Where everyone has a green thumb

I really did have a lot to learn about gardening. I was not one of those persons gifted with a green thumb. In fact, I seemed to have the opposite of a green thumb, whatever that would be. A red thumb? That didn’t sound right, although green and red opposed each other on the color wheel. A brown thumb? A black thumb? Was that racist? Maybe a skeleton thumb, like the Grim Reaper.
The Black Thumb, a Professor Molly Mystery
I have the proverbial black thumb.
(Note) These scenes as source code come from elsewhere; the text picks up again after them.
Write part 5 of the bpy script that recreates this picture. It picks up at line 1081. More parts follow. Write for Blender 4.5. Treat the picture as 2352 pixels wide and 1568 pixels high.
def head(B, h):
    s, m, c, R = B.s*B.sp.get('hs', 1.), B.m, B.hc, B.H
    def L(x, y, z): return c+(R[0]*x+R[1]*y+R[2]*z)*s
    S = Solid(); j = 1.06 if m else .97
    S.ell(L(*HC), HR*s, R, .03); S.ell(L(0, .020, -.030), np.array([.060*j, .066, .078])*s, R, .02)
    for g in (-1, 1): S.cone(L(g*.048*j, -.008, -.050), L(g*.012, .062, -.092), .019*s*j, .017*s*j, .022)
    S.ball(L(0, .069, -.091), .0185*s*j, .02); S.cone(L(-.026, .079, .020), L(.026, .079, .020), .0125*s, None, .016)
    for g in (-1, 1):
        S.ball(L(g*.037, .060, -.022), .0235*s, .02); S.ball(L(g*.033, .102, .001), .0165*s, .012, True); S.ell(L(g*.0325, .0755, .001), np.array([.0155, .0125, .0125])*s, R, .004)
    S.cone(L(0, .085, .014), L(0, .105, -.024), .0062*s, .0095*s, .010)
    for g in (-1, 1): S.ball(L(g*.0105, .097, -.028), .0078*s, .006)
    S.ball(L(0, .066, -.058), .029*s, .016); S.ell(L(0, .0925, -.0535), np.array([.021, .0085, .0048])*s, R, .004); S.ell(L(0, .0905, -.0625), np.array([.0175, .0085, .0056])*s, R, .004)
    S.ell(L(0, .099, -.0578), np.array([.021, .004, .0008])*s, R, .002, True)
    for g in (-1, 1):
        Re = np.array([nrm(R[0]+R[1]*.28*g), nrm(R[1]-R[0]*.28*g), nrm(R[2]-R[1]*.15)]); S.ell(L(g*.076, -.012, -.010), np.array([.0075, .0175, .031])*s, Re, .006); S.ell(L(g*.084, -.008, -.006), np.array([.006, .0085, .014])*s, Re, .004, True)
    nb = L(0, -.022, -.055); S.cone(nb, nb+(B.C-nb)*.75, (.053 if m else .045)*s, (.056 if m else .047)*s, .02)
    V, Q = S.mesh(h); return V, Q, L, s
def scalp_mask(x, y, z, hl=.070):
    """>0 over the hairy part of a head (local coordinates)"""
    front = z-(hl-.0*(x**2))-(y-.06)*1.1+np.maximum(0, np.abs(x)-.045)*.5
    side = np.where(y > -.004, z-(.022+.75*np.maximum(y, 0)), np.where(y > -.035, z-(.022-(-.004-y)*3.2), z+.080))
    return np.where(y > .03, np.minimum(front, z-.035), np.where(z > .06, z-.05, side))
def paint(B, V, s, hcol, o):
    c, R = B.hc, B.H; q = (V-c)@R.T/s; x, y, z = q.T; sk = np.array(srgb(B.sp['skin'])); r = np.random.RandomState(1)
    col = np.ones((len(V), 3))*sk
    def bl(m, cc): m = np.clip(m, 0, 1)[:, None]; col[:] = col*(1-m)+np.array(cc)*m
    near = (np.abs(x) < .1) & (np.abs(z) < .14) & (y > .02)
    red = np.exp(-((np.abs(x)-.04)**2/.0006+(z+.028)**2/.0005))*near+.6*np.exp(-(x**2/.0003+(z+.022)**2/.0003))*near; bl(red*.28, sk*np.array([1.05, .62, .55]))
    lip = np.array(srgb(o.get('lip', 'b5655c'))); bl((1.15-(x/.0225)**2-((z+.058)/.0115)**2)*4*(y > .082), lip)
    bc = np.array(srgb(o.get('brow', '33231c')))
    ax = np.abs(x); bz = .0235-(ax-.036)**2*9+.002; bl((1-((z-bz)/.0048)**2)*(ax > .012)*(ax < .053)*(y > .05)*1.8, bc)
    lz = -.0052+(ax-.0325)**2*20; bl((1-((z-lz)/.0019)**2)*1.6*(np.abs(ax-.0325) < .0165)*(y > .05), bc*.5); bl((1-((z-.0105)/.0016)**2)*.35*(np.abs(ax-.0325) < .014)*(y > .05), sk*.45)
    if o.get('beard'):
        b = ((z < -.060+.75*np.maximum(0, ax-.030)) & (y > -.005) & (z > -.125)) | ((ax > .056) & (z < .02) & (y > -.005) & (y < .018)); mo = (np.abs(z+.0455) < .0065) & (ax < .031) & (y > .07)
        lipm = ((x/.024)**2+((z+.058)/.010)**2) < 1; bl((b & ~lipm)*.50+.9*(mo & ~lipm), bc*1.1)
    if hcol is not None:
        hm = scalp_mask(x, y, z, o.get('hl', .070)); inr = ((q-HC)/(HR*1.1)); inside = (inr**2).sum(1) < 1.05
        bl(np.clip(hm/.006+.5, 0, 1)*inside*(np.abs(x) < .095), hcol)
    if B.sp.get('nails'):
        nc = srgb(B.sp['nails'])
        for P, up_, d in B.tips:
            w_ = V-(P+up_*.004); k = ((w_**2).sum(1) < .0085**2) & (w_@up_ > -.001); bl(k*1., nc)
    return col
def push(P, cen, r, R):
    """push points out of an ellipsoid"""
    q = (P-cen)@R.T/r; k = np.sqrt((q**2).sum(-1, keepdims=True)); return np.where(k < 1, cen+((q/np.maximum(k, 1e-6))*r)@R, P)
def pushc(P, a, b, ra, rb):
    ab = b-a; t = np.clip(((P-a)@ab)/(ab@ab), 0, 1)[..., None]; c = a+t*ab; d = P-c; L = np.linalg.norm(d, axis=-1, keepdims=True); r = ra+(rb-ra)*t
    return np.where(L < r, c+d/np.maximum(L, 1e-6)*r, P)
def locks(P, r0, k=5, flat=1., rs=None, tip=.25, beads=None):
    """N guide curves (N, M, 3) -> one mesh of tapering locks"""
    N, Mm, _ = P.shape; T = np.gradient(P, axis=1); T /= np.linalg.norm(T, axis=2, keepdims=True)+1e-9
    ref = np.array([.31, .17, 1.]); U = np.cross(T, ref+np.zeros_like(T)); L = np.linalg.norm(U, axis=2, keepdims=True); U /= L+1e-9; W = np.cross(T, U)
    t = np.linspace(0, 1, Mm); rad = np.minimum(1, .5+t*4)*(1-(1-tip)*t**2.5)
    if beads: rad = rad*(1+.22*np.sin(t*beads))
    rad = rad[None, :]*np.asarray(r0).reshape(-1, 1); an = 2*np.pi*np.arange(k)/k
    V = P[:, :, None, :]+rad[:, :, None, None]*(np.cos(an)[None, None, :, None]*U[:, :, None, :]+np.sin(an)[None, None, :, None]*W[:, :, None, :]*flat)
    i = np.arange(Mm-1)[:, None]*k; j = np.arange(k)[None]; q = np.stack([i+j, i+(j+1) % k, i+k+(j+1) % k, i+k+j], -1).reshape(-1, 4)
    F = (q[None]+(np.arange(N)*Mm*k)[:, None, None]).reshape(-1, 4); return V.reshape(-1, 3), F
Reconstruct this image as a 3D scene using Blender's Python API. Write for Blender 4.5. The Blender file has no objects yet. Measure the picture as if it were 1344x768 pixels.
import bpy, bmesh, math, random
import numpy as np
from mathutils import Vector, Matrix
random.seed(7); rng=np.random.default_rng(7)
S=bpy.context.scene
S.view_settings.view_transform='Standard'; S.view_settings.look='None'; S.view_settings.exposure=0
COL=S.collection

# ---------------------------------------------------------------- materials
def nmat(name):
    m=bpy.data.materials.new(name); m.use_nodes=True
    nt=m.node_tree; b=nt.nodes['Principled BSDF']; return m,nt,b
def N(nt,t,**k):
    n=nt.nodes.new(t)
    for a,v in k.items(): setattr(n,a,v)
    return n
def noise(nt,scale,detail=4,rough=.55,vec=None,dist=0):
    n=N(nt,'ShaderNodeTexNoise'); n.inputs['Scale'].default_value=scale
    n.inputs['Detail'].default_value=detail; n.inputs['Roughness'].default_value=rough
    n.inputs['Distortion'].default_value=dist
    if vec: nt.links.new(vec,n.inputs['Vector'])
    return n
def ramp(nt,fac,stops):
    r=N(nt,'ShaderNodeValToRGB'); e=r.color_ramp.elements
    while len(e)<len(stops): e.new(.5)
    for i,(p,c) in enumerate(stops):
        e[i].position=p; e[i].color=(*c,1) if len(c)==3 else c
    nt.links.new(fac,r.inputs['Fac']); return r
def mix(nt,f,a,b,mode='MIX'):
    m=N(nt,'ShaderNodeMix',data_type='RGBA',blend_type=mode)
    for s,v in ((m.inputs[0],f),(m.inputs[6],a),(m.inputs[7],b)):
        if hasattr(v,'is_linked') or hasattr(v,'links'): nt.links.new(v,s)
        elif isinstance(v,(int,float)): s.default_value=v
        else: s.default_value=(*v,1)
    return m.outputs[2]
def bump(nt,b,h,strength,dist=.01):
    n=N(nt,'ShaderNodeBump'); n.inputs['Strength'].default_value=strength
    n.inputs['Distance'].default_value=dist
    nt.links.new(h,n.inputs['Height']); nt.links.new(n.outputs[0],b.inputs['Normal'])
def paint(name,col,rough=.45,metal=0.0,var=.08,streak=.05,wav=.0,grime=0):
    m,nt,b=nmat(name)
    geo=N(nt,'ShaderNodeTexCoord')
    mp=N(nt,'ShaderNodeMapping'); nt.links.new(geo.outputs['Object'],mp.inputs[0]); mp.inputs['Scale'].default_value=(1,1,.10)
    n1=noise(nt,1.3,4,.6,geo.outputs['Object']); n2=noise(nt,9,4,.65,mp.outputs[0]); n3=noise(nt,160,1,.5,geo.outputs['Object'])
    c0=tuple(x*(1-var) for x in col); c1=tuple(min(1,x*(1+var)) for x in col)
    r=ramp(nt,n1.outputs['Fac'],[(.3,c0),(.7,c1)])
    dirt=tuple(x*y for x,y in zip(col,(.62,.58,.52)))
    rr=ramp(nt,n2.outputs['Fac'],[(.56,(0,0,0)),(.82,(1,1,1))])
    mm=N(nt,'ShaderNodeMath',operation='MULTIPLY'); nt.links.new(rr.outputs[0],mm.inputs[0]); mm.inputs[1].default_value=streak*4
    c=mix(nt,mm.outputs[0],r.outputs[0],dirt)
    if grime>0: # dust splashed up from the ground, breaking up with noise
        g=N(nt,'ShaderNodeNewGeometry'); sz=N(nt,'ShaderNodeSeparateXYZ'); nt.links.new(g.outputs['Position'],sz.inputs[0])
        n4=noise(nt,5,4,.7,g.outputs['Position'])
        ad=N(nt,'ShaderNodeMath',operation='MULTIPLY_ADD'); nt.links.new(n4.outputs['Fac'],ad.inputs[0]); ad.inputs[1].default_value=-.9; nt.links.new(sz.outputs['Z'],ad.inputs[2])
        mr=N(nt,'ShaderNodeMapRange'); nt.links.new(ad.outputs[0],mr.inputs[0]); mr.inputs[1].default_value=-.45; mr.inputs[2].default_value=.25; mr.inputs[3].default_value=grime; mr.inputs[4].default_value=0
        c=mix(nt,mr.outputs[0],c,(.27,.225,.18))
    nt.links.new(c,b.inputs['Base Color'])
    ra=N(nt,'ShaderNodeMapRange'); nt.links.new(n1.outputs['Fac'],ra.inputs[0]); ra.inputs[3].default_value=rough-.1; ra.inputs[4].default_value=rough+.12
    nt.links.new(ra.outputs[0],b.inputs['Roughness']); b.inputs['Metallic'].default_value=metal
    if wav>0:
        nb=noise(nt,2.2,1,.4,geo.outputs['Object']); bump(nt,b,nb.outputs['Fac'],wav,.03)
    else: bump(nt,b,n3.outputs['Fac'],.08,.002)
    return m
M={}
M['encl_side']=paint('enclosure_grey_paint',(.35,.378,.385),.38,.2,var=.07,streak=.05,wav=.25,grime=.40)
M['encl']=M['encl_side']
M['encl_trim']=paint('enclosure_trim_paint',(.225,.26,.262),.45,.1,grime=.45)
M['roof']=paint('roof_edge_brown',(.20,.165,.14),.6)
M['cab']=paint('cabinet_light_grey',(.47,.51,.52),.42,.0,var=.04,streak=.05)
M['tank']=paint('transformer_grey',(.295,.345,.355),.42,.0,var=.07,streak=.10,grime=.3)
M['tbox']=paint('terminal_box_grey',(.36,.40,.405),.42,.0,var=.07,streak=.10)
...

I am the worst gardener in the world. I’m not simply incapable of coaxing a living thing out of the ground; I’ve had actual cactus perish in my care.
I am death, destroyer of flora.
Or so I thought, before I moved from Southern California to the rainy side of one of the Hawaiian Islands.
It turns out that I am not the plant kingdom’s answer to the Grim Reaper. In fact, now that I’m here, I’m surrounded by thriving, vigorous verdure. How do I do it?
Simple: sun plus rain. Hawaii generally has the highest ultraviolet index in the United States (13.2 today, on a scale I’d always assumed only went up to 10). And the eastern, or windward, sides of the Hawaiian islands get soaked, with up to 10,271 mm or over 400 inches of rainfall per year. Notoriously damp Seattle, by comparison, gets barely 50 inches.
 

Mean Annual Rainfall Hawaii
Source: University of Hawaii

I live in one of the soggy blue spots on the map. Here the default landscape is jungle. Gardening mostly involves beating back nature with gallons of herbicide and powerful weed torches (basically flamethrowers for your garden).
A brief visual comparison:

This is a vacant lot in California.
This is a vacant lot in California.

This is a vacant lot in Hawaii.
This is a vacant lot in Hawaii.

So now you know my gardening secret: Year round sunshine + buckets of rain + neglect gets you a lush, green landscape every time.
Just don’t forget the mosquito repellent.